The predictable result is more people forced into cars, adding to congestion and emissions, all driven by a policy choice that directly undermines stated climate and transport goals. When State bodies behave like this, they normalise backsliding and give cover to the private sector to do the same.

We can’t complain about traffic gridlock and not see the connection here, surely?

At a time when skilled workers can choose where to live and work, this approach is economically reckless. Flexibility is no longer a bonus. It is an expectation. Countries and employers that refuse to adapt will lose talent, and those losses will be felt most acutely among women, carers and people already at risk of being pushed out of the workforce.

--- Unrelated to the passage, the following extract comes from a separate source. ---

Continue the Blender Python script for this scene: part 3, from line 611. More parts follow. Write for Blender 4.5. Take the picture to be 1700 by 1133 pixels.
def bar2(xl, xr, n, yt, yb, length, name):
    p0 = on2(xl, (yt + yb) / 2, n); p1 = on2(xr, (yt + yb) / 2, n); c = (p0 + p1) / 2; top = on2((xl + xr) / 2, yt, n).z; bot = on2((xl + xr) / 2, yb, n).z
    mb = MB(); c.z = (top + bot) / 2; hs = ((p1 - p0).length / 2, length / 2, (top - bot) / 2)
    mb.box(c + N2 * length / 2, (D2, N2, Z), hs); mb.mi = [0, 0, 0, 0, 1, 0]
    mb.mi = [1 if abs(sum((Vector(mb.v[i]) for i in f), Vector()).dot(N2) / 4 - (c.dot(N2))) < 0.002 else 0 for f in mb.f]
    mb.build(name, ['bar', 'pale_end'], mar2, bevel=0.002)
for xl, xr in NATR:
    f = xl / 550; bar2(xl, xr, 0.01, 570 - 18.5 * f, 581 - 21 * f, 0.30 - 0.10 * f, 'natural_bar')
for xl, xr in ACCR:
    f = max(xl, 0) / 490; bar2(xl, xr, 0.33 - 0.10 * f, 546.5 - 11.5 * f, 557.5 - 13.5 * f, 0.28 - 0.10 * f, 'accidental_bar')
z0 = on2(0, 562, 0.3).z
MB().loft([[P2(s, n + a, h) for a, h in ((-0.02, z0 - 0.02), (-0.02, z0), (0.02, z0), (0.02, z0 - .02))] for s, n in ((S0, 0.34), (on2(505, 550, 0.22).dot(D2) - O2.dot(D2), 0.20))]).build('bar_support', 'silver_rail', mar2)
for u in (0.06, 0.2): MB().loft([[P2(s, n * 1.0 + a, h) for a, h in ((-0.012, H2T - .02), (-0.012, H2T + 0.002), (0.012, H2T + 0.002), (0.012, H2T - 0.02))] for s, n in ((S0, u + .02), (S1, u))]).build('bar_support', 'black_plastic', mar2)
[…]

Labour’s legislation offers a clear alternative. It treats flexible and remote work as a core feature of a modern labour market, not a favour granted at management’s discretion. It would expand participation, support regional communities and give people back hours of their lives currently wasted in traffic.

Anyone who works from home knows the difference it makes. Less time commuting. More time with family and community. Stronger local economies. Lower emissions. These are real gains, not lifestyle slogans.

The risk of doing nothing is obvious. If Government continues to delay, it will lock people out of work, deepen regional inequality and undermine our climate goals, all while making Ireland less competitive in a global labour market that is already moving on. This Government’s refusal to act is not cautious or balanced; it is profoundly short-sighted, and workers are being asked to pay the price for that failure of imagination.

George Lawlor is a Labour Party TD representing Wexford, he is the Labour Party spokesperson on Enterprise, Tourism and Employment.